# DATA
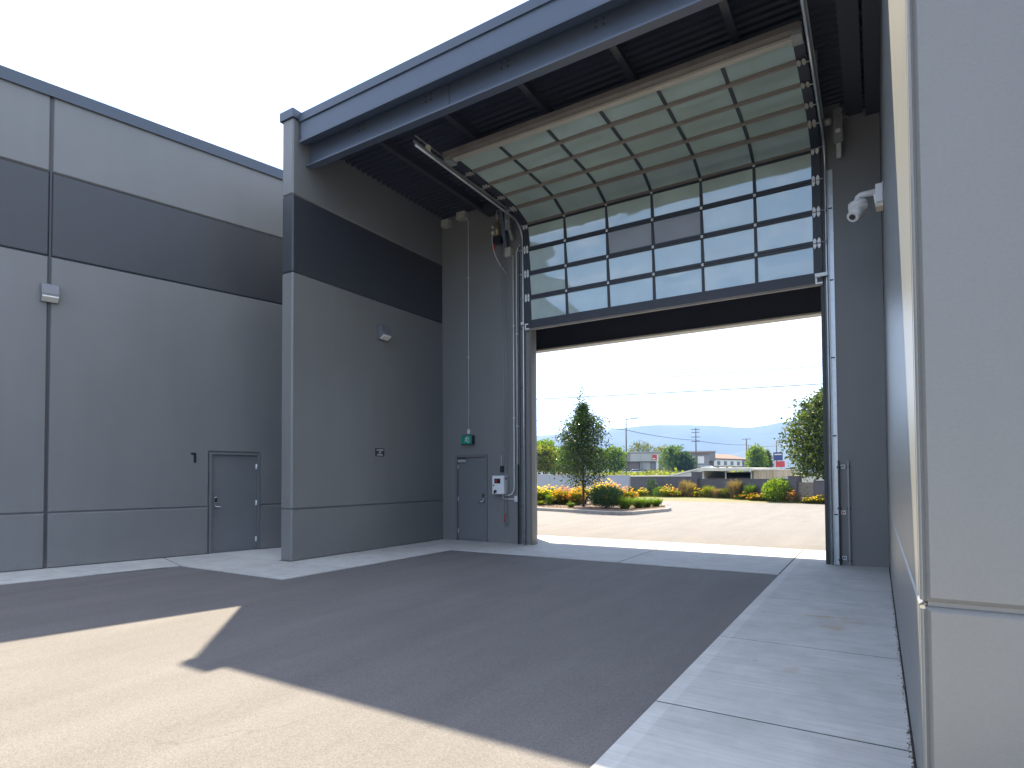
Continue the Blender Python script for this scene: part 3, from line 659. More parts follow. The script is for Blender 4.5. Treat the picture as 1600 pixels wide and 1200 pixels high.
# front beam: web, flanges, splice
bm_ = MB().box(XL_, XRR, 7.79, 7.81, 7.775, 8.24).box(XL_, XRR, 7.67, 7.83, 7.745, 7.772).box(XL_, XRR, 7.67, 7.83, 8.243, 8.262)
fb = bm_.part('front_beam', M['steel'], cn)
JX = [-8.07, -6.46, -4.90, -3.28, -1.68]
for x in JX:
    for dx in (-0.06, 0.06):
        for z in (8.09, 8.18):
            MB().cyl((x + dx, 7.789, z), (x + dx, 7.772, z), 0.017, 6).part('bolt', M['dark_metal'], fb)
MB().box(-6.02, -6.008, 7.784, 7.7895, 7.78, 8.235).part('splice_plate', M['dark_metal'], fb)
for x in JX:
    MB().box(x - 0.006, x + 0.006, 7.82, 14.8, 8.09, 8.29).box(x - 0.055, x + 0.055, 7.82, 14.8, 8.075, 8.0895).part('joist', M['joist'], cn)
MB().box(-0.36, -0.10, 7.82, 11.97, 7.98, 8.30).part('edge_beam', M['joist'], cn)
MB().box(-0.06, XRR, 7.82, 11.97, 7.90, 8.0).part('edge_angle', M['joist'], cn)
# header beams either side of the door tracks, against the door wall
MB().box(-8.02, -7.30, 11.72, YD - .003, 8.0, 8.29).part('header_beam', M['joist'], cn)
# ribbed deck: ribs run across the drive
mb = MB(); prof = []
y = 7.63; pit = 0.155
while y < 15.2:
    prof += [(y, 8.30), (y + 0.06, 8.30), (y + 0.078, 8.345), (y + 0.137, 8.345)]
    y += pit
n = len(prof)
vs = [(XL_, a, b) for a, b in prof] + [(XRR, a, b) for a, b in prof]
mb.add(vs, [(i, i + 1, n + i + 1, n + i) for i in range(n - 1)])
mb.part('ribbed_deck', M['deck'], cn, fix=False)
MB().box(XL_, XRR, 7.66, 15.25, 8.36, 8.55).part('roof_slab', M['coping'], cn)
MB().box(XL_, XRR, 14.98, 15.22, 5.30, 8.29).part('rear_header', M['navy'], cn)
MB().box(XL_, XRR, 14.95, 15.24, 5.255, 5.297).part('rear_header_bounce_strip', M['cap'], cn)  # pale colour imitates sunlit ground bouncing onto the header's underside

# ------------------------------------------------------------------ right building
rb = thing('right_warehouse_wall', 'tall grey concrete corner wall beside the walkway at the right', 'building', (XR, YF, 0))
RH = 8.6
cc = 0.034
def rp(pts, F, name, mt='wall', th=0.25, c_=cc): return MB().panel(pts, F, th, c_).part(name, M[mt], rb)
ya = YF + 0.085
for z0, z1 in ((0, 1.02), (1.02, RH)):
    nm = 'base_panel' if z0 == 0 else 'wall_panel'
    # side wall along the walkway (small chamfer so only the joint reads)
    rp([(ya + .006, z0), (16, z0), (16, z1), (ya + .006, z1)], FR, nm, c_=0.02)
    z0f, z1f = z0 + (.012 if z0 else 0), z1 - (.012 if z0 == 0 else 0)
    rp([(XR + 0.019, z0f), (14, z0f), (14, z1f), (XR + 0.019, z1f)], FF, nm, c_=0.02)
    z0c, z1c = z0 + (0.02 if z0 else 0), z1 - (0.02 if z1 < 2 else 0)
    mb = MB()
    outl = [(XR + 0.002, ya), (XR, ya - .012), (XR, YF + 0.030), (XR + 0.030, YF), (XR + 0.062, YF), (XR + 0.072, YF + .01), (XR + 0.25, YF + 0.25)]
    outl = [(XR + 0.002, ya), (XR, ya - .012), (XR, YF + 0.007), (XR + 0.007, YF), (XR + 0.012, YF), (XR + 0.016, YF + .008), (XR + 0.25, YF + 0.25)]
    mb.prism(outl, z0c, z1c, lambda u, v, q: (u, v, q))
    mb.part('corner_edge', M['wall'], rb)
    mb = MB()
MB().box(XR + .03, 13.9, YF + .028, YF + .055, 1.0, 1.04).part('joint_backing', M['wall'], rb)
MB().box(XR + 0.06, XR + 0.3, YF + 0.06, YF + 0.3, 0, RH).part('corner_core', M['wall'], rb)
MB().box(XR + 0.24, 14, YF + 0.24, 16, 0, RH - .1).part('warehouse_body', M['wall'], rb)
MB().cbox(XR - 0.03, 14, YF - 0.03, 16.03, RH, RH + 0.16, 0.004).part('coping', M['coping'], rb)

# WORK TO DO
All of the data needs repeating exactly, but the pictures do not.

# OUTPUT FOR THIS TASK
Continue the Blender Python script for this scene: part 3, from line 659. More parts follow. The script is for Blender 4.5. Treat the picture as 1600 pixels wide and 1200 pixels high.
# front beam: web, flanges, splice
bm_ = MB().box(XL_, XRR, 7.79, 7.81, 7.775, 8.24).box(XL_, XRR, 7.67, 7.83, 7.745, 7.772).box(XL_, XRR, 7.67, 7.83, 8.243, 8.262)
fb = bm_.part('front_beam', M['steel'], cn)
JX = [-8.07, -6.46, -4.90, -3.28, -1.68]
for x in JX:
    for dx in (-0.06, 0.06):
        for z in (8.09, 8.18):
            MB().cyl((x + dx, 7.789, z), (x + dx, 7.772, z), 0.017, 6).part('bolt', M['dark_metal'], fb)
MB().box(-6.02, -6.008, 7.784, 7.7895, 7.78, 8.235).part('splice_plate', M['dark_metal'], fb)
for x in JX:
    MB().box(x - 0.006, x + 0.006, 7.82, 14.8, 8.09, 8.29).box(x - 0.055, x + 0.055, 7.82, 14.8, 8.075, 8.0895).part('joist', M['joist'], cn)
MB().box(-0.36, -0.10, 7.82, 11.97, 7.98, 8.30).part('edge_beam', M['joist'], cn)
MB().box(-0.06, XRR, 7.82, 11.97, 7.90, 8.0).part('edge_angle', M['joist'], cn)
# header beams either side of the door tracks, against the door wall
MB().box(-8.02, -7.30, 11.72, YD - .003, 8.0, 8.29).part('header_beam', M['joist'], cn)
# ribbed deck: ribs run across the drive
mb = MB(); prof = []
y = 7.63; pit = 0.155
while y < 15.2:
    prof += [(y, 8.30), (y + 0.06, 8.30), (y + 0.078, 8.345), (y + 0.137, 8.345)]
    y += pit
n = len(prof)
vs = [(XL_, a, b) for a, b in prof] + [(XRR, a, b) for a, b in prof]
mb.add(vs, [(i, i + 1, n + i + 1, n + i) for i in range(n - 1)])
mb.part('ribbed_deck', M['deck'], cn, fix=False)
MB().box(XL_, XRR, 7.66, 15.25, 8.36, 8.55).part('roof_slab', M['coping'], cn)
MB().box(XL_, XRR, 14.98, 15.22, 5.30, 8.29).part('rear_header', M['navy'], cn)
MB().box(XL_, XRR, 14.95, 15.24, 5.255, 5.297).part('rear_header_bounce_strip', M['cap'], cn)  # pale colour imitates sunlit ground bouncing onto the header's underside

# ------------------------------------------------------------------ right building
rb = thing('right_warehouse_wall', 'tall grey concrete corner wall beside the walkway at the right', 'building', (XR, YF, 0))
RH = 8.6
cc = 0.034
def rp(pts, F, name, mt='wall', th=0.25, c_=cc): return MB().panel(pts, F, th, c_).part(name, M[mt], rb)
ya = YF + 0.085
for z0, z1 in ((0, 1.02), (1.02, RH)):
    nm = 'base_panel' if z0 == 0 else 'wall_panel'
    # side wall along the walkway (small chamfer so only the joint reads)
    rp([(ya + .006, z0), (16, z0), (16, z1), (ya + .006, z1)], FR, nm, c_=0.02)
    z0f, z1f = z0 + (.012 if z0 else 0), z1 - (.012 if z0 == 0 else 0)
    rp([(XR + 0.019, z0f), (14, z0f), (14, z1f), (XR + 0.019, z1f)], FF, nm, c_=0.02)
    z0c, z1c = z0 + (0.02 if z0 else 0), z1 - (0.02 if z1 < 2 else 0)
    mb = MB()
    outl = [(XR + 0.002, ya), (XR, ya - .012), (XR, YF + 0.030), (XR + 0.030, YF), (XR + 0.062, YF), (XR + 0.072, YF + .01), (XR + 0.25, YF + 0.25)]
    outl = [(XR + 0.002, ya), (XR, ya - .012), (XR, YF + 0.007), (XR + 0.007, YF), (XR + 0.012, YF), (XR + 0.016, YF + .008), (XR + 0.25, YF + 0.25)]
    mb.prism(outl, z0c, z1c, lambda u, v, q: (u, v, q))
    mb.part('corner_edge', M['wall'], rb)
    mb = MB()
MB().box(XR + .03, 13.9, YF + .028, YF + .055, 1.0, 1.04).part('joint_backing', M['wall'], rb)
MB().box(XR + 0.06, XR + 0.3, YF + 0.06, YF + 0.3, 0, RH).part('corner_core', M['wall'], rb)
MB().box(XR + 0.24, 14, YF + 0.24, 16, 0, RH - .1).part('warehouse_body', M['wall'], rb)
MB().cbox(XR - 0.03, 14, YF - 0.03, 16.03, RH, RH + 0.16, 0.004).part('coping', M['coping'], rb)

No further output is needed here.